INFORMATION SUPPLIED ▸
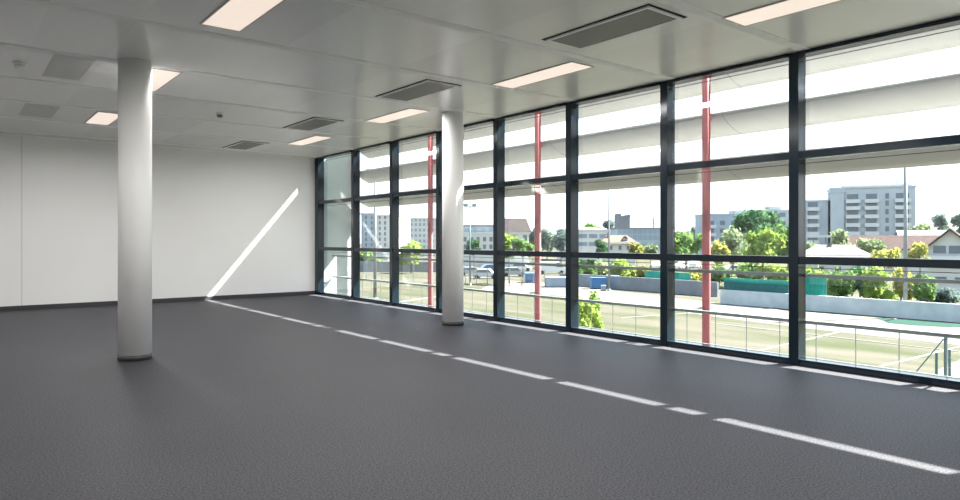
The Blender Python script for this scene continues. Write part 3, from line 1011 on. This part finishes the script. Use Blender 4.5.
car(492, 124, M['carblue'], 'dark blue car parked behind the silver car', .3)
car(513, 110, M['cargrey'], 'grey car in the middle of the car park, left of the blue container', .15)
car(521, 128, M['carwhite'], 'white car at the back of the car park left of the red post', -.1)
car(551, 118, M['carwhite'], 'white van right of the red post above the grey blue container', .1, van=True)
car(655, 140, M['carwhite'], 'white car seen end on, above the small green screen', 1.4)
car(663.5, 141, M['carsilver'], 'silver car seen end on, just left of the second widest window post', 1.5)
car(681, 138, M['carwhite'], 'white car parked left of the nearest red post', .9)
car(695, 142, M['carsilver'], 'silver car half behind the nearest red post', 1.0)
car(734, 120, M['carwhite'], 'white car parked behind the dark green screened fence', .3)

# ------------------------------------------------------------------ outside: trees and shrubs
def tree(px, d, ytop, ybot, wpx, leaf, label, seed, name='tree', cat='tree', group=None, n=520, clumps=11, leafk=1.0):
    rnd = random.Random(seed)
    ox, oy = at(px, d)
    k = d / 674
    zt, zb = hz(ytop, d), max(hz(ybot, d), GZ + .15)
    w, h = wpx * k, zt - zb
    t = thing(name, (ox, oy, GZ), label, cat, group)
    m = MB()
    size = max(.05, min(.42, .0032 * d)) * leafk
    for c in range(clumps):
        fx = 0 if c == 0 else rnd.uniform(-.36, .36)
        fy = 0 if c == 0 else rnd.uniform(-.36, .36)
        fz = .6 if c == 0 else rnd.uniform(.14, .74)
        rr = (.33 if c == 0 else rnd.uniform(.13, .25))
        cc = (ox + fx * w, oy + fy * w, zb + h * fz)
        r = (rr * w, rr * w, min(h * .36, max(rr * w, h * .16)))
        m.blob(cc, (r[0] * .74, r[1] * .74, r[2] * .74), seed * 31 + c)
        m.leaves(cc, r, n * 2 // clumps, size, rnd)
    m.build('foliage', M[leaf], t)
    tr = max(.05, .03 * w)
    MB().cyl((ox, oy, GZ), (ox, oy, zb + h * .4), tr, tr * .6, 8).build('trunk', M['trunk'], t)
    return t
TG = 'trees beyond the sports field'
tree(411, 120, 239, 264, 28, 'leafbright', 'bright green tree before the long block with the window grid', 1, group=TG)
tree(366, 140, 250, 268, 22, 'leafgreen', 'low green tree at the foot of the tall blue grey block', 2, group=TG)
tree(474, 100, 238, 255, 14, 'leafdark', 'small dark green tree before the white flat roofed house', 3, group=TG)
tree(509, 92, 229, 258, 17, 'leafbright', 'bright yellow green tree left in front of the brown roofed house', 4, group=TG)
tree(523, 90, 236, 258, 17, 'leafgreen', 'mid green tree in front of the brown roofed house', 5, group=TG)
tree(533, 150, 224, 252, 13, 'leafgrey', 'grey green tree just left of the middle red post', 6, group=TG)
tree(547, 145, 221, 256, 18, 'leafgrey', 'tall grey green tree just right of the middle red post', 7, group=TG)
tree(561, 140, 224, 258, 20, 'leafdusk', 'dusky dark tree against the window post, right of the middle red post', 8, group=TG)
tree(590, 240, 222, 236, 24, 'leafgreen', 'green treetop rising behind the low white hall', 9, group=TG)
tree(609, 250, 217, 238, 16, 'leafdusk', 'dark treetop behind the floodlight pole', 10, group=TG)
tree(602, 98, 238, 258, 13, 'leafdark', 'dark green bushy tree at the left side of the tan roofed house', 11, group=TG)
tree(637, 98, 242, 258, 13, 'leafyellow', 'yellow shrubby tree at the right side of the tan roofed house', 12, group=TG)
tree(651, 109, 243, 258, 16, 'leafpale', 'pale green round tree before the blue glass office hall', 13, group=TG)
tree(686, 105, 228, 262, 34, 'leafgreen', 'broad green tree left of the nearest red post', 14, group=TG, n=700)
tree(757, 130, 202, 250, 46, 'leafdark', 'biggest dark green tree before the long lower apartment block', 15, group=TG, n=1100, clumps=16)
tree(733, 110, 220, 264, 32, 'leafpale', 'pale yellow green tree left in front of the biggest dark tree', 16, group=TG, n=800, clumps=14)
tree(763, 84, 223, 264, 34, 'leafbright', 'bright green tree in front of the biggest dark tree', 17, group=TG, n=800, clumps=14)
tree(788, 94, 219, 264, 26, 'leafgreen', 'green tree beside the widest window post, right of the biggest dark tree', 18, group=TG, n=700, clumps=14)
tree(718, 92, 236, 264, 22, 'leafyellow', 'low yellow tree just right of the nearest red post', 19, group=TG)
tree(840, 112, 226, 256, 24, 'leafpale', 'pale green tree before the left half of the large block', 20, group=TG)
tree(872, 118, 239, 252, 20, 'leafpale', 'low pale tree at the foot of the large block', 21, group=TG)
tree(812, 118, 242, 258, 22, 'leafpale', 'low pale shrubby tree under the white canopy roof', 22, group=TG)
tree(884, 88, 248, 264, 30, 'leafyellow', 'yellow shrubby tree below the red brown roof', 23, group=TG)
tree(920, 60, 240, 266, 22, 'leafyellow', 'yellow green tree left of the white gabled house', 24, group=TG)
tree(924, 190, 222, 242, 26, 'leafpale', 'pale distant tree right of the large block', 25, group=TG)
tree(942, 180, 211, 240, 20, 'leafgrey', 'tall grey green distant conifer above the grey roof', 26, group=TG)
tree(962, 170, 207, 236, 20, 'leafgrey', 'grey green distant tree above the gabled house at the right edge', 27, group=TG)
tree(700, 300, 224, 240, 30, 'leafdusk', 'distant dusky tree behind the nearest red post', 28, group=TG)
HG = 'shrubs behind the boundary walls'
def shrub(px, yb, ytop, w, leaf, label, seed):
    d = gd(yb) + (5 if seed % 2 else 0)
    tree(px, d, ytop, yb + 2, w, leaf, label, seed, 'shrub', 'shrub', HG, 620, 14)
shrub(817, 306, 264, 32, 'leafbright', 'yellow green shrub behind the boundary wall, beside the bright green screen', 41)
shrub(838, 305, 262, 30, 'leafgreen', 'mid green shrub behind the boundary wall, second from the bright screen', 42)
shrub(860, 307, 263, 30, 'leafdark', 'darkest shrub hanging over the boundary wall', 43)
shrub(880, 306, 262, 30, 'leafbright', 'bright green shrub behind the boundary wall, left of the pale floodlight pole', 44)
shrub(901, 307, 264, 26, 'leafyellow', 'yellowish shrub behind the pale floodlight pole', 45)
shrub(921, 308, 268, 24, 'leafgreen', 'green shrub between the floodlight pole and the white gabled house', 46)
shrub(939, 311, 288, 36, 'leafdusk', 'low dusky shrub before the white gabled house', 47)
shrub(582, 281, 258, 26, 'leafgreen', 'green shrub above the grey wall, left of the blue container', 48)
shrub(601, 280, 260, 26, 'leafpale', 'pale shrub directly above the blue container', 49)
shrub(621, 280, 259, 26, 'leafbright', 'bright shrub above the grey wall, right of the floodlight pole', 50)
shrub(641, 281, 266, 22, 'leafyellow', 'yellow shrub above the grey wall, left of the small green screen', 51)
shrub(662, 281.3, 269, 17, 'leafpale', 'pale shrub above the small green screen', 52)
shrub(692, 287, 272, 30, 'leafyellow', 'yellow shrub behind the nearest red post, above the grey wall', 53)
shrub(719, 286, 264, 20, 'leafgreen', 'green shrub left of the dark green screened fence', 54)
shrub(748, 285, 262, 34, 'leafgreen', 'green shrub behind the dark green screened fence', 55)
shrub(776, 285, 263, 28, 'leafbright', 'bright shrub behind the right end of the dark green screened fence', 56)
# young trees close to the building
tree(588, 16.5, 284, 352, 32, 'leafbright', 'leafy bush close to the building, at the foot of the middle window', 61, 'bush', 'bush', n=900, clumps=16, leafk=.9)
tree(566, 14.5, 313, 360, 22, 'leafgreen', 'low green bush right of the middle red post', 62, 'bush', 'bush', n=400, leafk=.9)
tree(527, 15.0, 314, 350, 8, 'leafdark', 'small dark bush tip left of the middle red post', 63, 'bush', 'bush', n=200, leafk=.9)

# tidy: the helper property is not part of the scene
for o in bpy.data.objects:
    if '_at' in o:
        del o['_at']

EXERCISE ▸
Isolate each line of the listing above that includes "scene". Copy it.

REPLY TO THE EXERCISE ▸
The Blender Python script for this scene continues. Write part 3, from line 1011 on. This part finishes the script. Use Blender 4.5.
# tidy: the helper property is not part of the scene